Ketimpangan infrastruktur masih menjadi tantangan utama Kutai Timur pasca-pemekaran. Wilayah yang luas dan kondisi geografis yang berat menyulitkan pemerataan pembangunan, terutama di sektor jalan, pendidikan, dan akses dasar lainnya. Namun, beberapa terobosan menunjukkan arah perubahan yang menjanjikan.
Studi Roland Sangen Brith dari Universitas Mulawarman mencatat bahwa pembangunan infrastruktur jalan antara tahun 2011 hingga 2015 cenderung berat sebelah. Fokus pembangunan hanya tertuju ke ibu kota kabupaten, Sangatta. Hambatan seperti keterbatasan anggaran, kendala cuaca ekstrem, dan konflik lahan turut memperlambat pembangunan di wilayah lain.
“Wilayah kecamatan yang berjauhan dan akses yang minim menjadi tantangan berat bagi distribusi pembangunan,” tulis Roland dalam penelitiannya. Ia menyoroti bagaimana desa-desa di pedalaman belum mendapat manfaat signifikan dari proyek pembangunan saat itu.
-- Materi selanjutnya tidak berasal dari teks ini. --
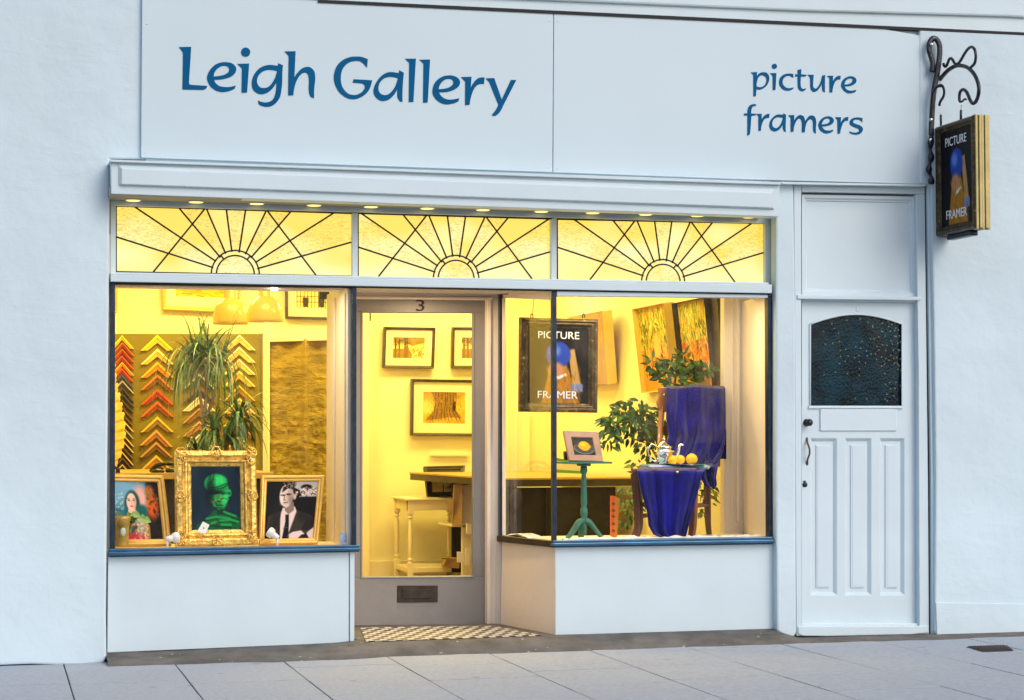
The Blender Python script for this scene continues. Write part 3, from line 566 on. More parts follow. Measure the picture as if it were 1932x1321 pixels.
g = G(); P4 = [Z(680, 1184.0, .004), Z(932, 1180.3, .004), Z(1022, 1198.5, .004), Z(690, 1210.0, .004)]
g.prism([P4[0], P4[1], P4[2], P4[3]], (0, 0, -.003)); part('mosaic_panel', g, tm)
# shop door
g = G(); g.slab([(655, 563.5), (919.3, 566.5), (918.8, 1177.5), (655, 1182)], YD+.03, YD+.032)
g = G()
g.slab([(655, 563.5), (919.3, 566.5), (919.3, 589.3), (655, 588)], YD, YD+.045); g.slab([(655, 1090), (919, 1088), (918.8, 1177.5), (655, 1181.5)], YD, YD+.045)
g.slab([(655, 588), (683, 588), (681.5, 1090), (655, 1090)], YD, YD+.045); g.slab([(893, 589), (919.3, 589.3), (919, 1088), (893, 1088.3)], YD, YD+.045)
sdoor = part('shop_door', g, M['doorpaint'], .0035)
g = G(); cc = [W(683, 588, YD), W(893, 589, YD), W(893, 1088.3, YD), W(681.8, 1090, YD)]; ring(g, cc, Vector((0, -1, 0)), [(-.006, .0), (-.004, .006), (.002, .006), (.008, -.01)]); g.obj('glazing_bead', M['doorpaint'], sdoor)
g = G(); g.slab([(683, 588), (893, 589), (893, 1088.3), (681.8, 1090)], YD+.02, YD+.025); g.obj('glass', M['glass'], sdoor)
g = G(); g.slab([(750, 1105), (826, 1105), (826, 1136), (750, 1137)], YD-.008, YD); g.slab([(759, 1112), (817, 1112), (817, 1129), (759, 1130)], YD-.014, YD-.007); g.obj('letter_plate', M['brownmetal'], sdoor, bevel=.002)
text_obj('house_number', '3', [W(785, 565.5, YD), W(800.5, 565.5, YD), W(800.5, 587, YD), W(785, 587, YD)], Vector((0, -1, 0)), .004, M['dark'], sdoor, .003)
# pilaster, side door
g = G(); g.slab([(1464, 346), (1498, 346), (1501, 600), (1503, 1195), (1497, 1203), (1478, 1199), (1466, 1190), (1464, 900)], -.058, .03); part('pilaster', g, M['render'], .012)
g = G(); g.slab([(1498, 350), (1513, 350), (1512, 374), (1513, 1200), (1503, 1200)], -.05, .3); g.slab([(1513, 350), (1745, 353), (1745, 366), (1513, 362)], -.05, .3)
g.slab([(1728, 366), (1745, 366), (1751, 900), (1753, 1196), (1735, 1196), (1733, 700)], -.05, .3); g.slab([(1505, 556), (1738, 560), (1738, 567), (1505, 564)], -.062, .3)
g.slab([(1513, 562), (1728, 566), (1728, 571), (1513, 567)], -.03, .3)
df = part('side_door_frame', g, M['paint'], .004)
g = G(); g.slab([(1743.5, 350), (1750, 350), (1752, 400), (1757, 1150), (1757, 1196), (1751, 1196), (1750, 900)], -.035, .3); part('painted_shadow_gap', g, M['dark'])  # dark slab painting the shade in the gap beside the door frame
g = G(); g.slab([(1749.3, 352), (1757, 352), (1766, 900), (1768, 1200), (1758, 1198), (1757, 900)], -.06, .3); part('reveal', g, M['render'], .004)
g = G(); g.slab([(1513, 367), (1728, 371), (1732, 564), (1513, 560)], .0, .04); c4 = [W(x, y, -.02) for x, y in ((1513, 367), (1727, 371), (1731, 560), (1513, 556))]; ring(g, c4, Vector((0, -1, 0)), [(0, 0), (.02, 0), (.026, -.012), (.034, -.012), (.04, -.021)]); part('blind_transom_panel', g, M['paint'], .002)
# leaf with an arched glazed opening
YS = .0
arch = [(1528.5+(1702-1528.5)*t, 612-19*math.sin(math.pi*t)**.9 if 0 < t < 1 else 612) for t in [k/16 for k in range(17)]]
g = G(); A = []
outer_top = [(1513+(1731-1513)*k/16, 567) for k in range(17)]
for yy in (YS,):
    V = [W(x, y, yy) for x, y in arch]+[W(x, y, yy) for x, y in outer_top]; g.add(V, [(k, k+1, 17+k+1, 17+k) for k in range(16)])
def rect(g, x0, y0, x1, y1, yf=YS, yb=YS+.04): g.slab([(x0, y0), (x1, y0), (x1, y1), (x0, y1)], yf, yb)
g.add([W(1513, 567, YS), W(1528.5, 612, YS), W(1528.5, 767, YS), W(1513, 767, YS)], [(0, 1, 2, 3)])
g.add([W(1702, 612, YS), W(1731, 567, YS), W(1732, 767, YS), W(1702, 767, YS)], [(0, 1, 2, 3)])
cols = [1513, 1528, 1580, 1593.5, 1645, 1659, 1707.5, 1733]
rect(g, 1513, 767, 1732.5, 826); g.slab([(1513, 1124), (1734, 1124), (1735, 1178), (1513, 1178)], YS, YS+.04)
for k in (0, 2, 4, 6): g.slab([(cols[k], 826), (cols[k+1], 826), (cols[k+1]+(2 if k == 6 else 0), 1124), (cols[k], 1124)], YS, YS+.04)
sd_ = part('side_door', g, M['paint'], 0)
for k in (1, 3, 5):
    x0, x1 = cols[k], cols[k+1]; g = G(); c4 = [W(x0, 826, YS), W(x1, 826, YS), W(x1, 1124, YS), W(x0, 1124, YS)]
    ring(g, c4, Vector((0, -1, 0)), [(0, 0), (.004, -.001), (.022, -.020), (.024, -.020), (.045, -.020), (.048, -.012), (.075, -.012)])
    cc = inset(c4, .045)
    g.slab([(x0+15, 842), (x1-15, 842), (x1-15, 1107), (x0+15, 1107)], YS+.010, YS+.03)
    g.obj('raised_panel', M['paint'], sd_, bevel=.0)
g = G(); g.slab([(1548, 772), (1692, 772), (1692, 813), (1548, 813)], YS-.010, YS+.01); g.slab([(1526, 766.5), (1704, 766.5), (1704, 771), (1526, 771)], YS-.012, YS+.01); g.obj('lock_rail_panel', M['paint'], sd_, bevel=.003)
g = G(); g.tube([W(x, y, YS-.004) for x, y in arch]+[W(1702, 767, YS-.004), W(1528.5, 767, YS-.004), W(1528.5, 612, YS-.004)], .006, 6); g.obj('glazing_bead', M['paint'], sd_)
g = G(); g.slab(arch+[(1702, 767), (1528.5, 767)], YS+.015, YS+.019); g.obj('glass', M['doorglass'], sd_)
g = G(); p = W(1521.5, 797.5, YS); g.lathe(p, [(.022, 0), (.022, .006), (.010, .012), (.010, .03), (.020, .038), (.022, .05), (.012, .062), (0, .063)], 18, axis=(0, -1, 0)); g.obj('door_knob', M['iron'], sd_)
g = G(); pp = [W(1522.5, 829, YS-.002), W(1523.5, 836, YS-.02), W(1527, 846, YS-.04), W(1527.5, 856, YS-.04), W(1524, 866, YS-.02), W(1523, 874, YS-.002)]; g.tube(catmull(pp, 4), .006, 8)
for q in (0, -1): g.ell(pp[q], .008, .004, .014)
g.obj('pull_handle', M['brass'], sd_)
g = G(); p = W(1518.5, 914.5, YS); g.lathe(p, [(.016, 0), (.016, .004), (.011, .009), (0, .010)], 16, axis=(0, -1, 0)); g.slab([(1516.5, 907), (1520.5, 907), (1520, 914), (1517, 914)], YS-.006, YS); g.obj('keyhole', M['iron'], sd_)
g = G(); g.ell(W(1618, 583, YS), .013, .003, .02); g.obj('house_number', M['paint'], sd_)
g = G(); g.slab([(1513, 1176), (1741, 1176), (1741, 1182), (1513, 1183)], -.03, .2); g.slab([(1506, 1182), (1752, 1181), (1753, 1194), (1720, 1197), (1560, 1200.5), (1515, 1200), (1506, 1196)], -.06, .2); part('door_sill', g, M['paint'], .005)
g = G(); g.box(4.15, 5.1, .35, .9, -.1, 2.4); part('dark_hall_block', g, M['dark'])  # solid near-black block behind the glass, standing in for the unlit hall
# interior shell
g = G(); g.box(-.35, 4.2, 5.2, 5.3, -.05, 3.0); part('interior_wall', g, M['walls'])
g = G(); g.box(-.42, -.30, .06, 5.3, -.05, 3.0); part('interior_wall', g, M['walls'])
g = G(); g.box(4.02, 4.14, .75, 5.2, -.05, 3.0); part('interior_wall', g, M['walls'])
g = G(); g.box(-.4, 4.2, .1, 5.3, 2.9, 3.0); part('interior_ceiling', g, M['ceil'])
g = G(); g.box(-.4, 4.2, .87, 5.3, -.06, -.01); part('interior_floor', g, M['floorb'])
g = G(); g.box(-.3, 1.385, .05, .36, 2.02, 2.08); g.box(-.3, 1.385, .36, .40, 2.02, 2.9); g.box(2.45, 4.02, .05, .36, 2.02, 2.08); g.box(2.45, 4.02, .36, .40, 2.02, 2.9); g.box(1.385, 2.45, .86, .93, 2.03, 2.9); g.box(1.386, 2.44, .40, .86, 2.10, 2.9); part('window_soffit', g, M['cream'])
g = G(); g.box(-.3, 1.385, .17, .31, 2.012, 2.0195); part('spot_track', g, M['cream'])
for px, py in ((521, 543), (1305, 560), (1330, 561)):
    p = Z(px, py, 2.012); g = G(); g.lathe((p.x, .13, 2.004), [(.018, 0), (.022, .004), (.022, .012)], 16); part('spot_light', g, M['lamp_hot'])
g = G(); g.box(-.3, 1.385, .036, .66, .46, .53); part('display_platform', g, M['cream'], .004)
g = G(); g.prism([Vector((2.63,.036,.54)),Vector((3.98,.036,.54)),Vector((3.98,.70,.54)),Vector((2.47,.70,.54))], (0, 0, -.07)); part('display_platform', g, M['cream'], .004)
g = G(); g.prism([(3.922, .03, 2.02), (3.922, .03, .5), (4.010, .684, .5), (4.010, .684, 2.02)], (.06, 0, 0)); g.box(3.985, 4.1, .03, .1, .4, 2.1); part('window_side_panel', g, M['cream'])
g = G(); g.slab([(1366, 560), (1412, 560), (1412, 1012), (1366, 1012)], .69, .76); part('post', g, M['cream'], .004)
g = G(); g.slab([(1380, 560), (1384, 560), (1384, 985), (1380, 985)], .678, .70); g.slab([(1390, 560), (1396, 560), (1396, 985), (1390, 985)], .672, .70); part('moulding', g, M['cream'], .003)
g = G(); g.box(-.3, 4.02, 5.17, 5.2, -.01, .12); part('skirting', g, M['trim'], .004)
g = G(); g.slab([(683, 500), (697, 500), (697, 1090), (683, 1090)], 5.12, 5.2); part('corner_strip', g, M['trim'], .003)  # added strip where the wall is brighter beside a room corner
YK = 5.1
g = G(); g.slab([(490, 625), (509, 640), (509, 1110), (490, 1110)], YK, YK+.1); g.slab([(490, 625), (660, 625), (660, 640), (509, 640)], YK, YK+.1); g.slab([(505, 636), (660, 636), (660, 641), (509, 645), (509, 1110), (505, 1110)], YK-.02, YK+.05); part('inner_door_trim', g, M['trim'], .004)
g = G(); g.slab([(204, 630), (493.5, 630), (493.5, 1090), (204, 1090)], YK, YK+.05); part('sample_board', g, M['olive'])
g = G(); g.slab([(494, 628), (495.5, 628), (495.5, 1090), (494, 1090)], YK-.01, YK+.05); part('painted_shadow_gap', g, M['blackframe'])  # dark strip painting the shade between board and door trim
g = G(); g.slab([(980, 778), (1000, 778), (1000, 898), (980, 898)], 5.16, 5.2); part('moulding', g, M['trim'], .004)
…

Namun, arah kebijakan tampak mulai bergeser. Pada Selasa (11/02/2025), Bupati Kutai Timur, Drs. Ardiansyah Sulaiman, meresmikan gedung baru SDN 01 Sandaran di Desa Susuk Tengah, Kecamatan Sandaran. Proyek bernilai Rp 1,149 miliar ini meliputi enam ruang kelas, satu ruang UKS, satu ruang kantor, dan tiga unit rumah dinas guru.
“Ini bukan hanya bangunan, tapi simbol hadirnya negara di wilayah terjauh,” ujar Ardiansyah saat peresmian. Kehadiran fasilitas pendidikan modern ini membawa harapan baru bagi generasi muda di daerah terpencil.
Langkah selanjutnya yang diambil Pemkab Kutai Timur juga tidak main-main. Mulai tahun 2026, akan diberlakukan sistem pembiayaan multiyears untuk mempercepat pembangunan jalan, listrik, dan air bersih di wilayah pedalaman. Sistem ini memungkinkan pendanaan jangka panjang yang berkelanjutan, agar proyek-proyek tidak berhenti di tengah jalan.
Meski masih ada banyak tantangan, perubahan pendekatan pembangunan ini layak diapresiasi. Pemerintah tampak semakin menyadari pentingnya pemerataan, bukan hanya pertumbuhan cepat. Apalagi, ketika pendidikan dan infrastruktur dasar menjadi prioritas, masyarakat pedalaman bisa ikut maju sejajar dengan wilayah perkotaan.
Dengan skema baru dan komitmen yang konsisten, pembangunan di Kutai Timur punya peluang untuk menjadi lebih inklusif. Tidak hanya Sangatta yang bersinar, tapi juga desa-desa di ujung terluar kabupaten.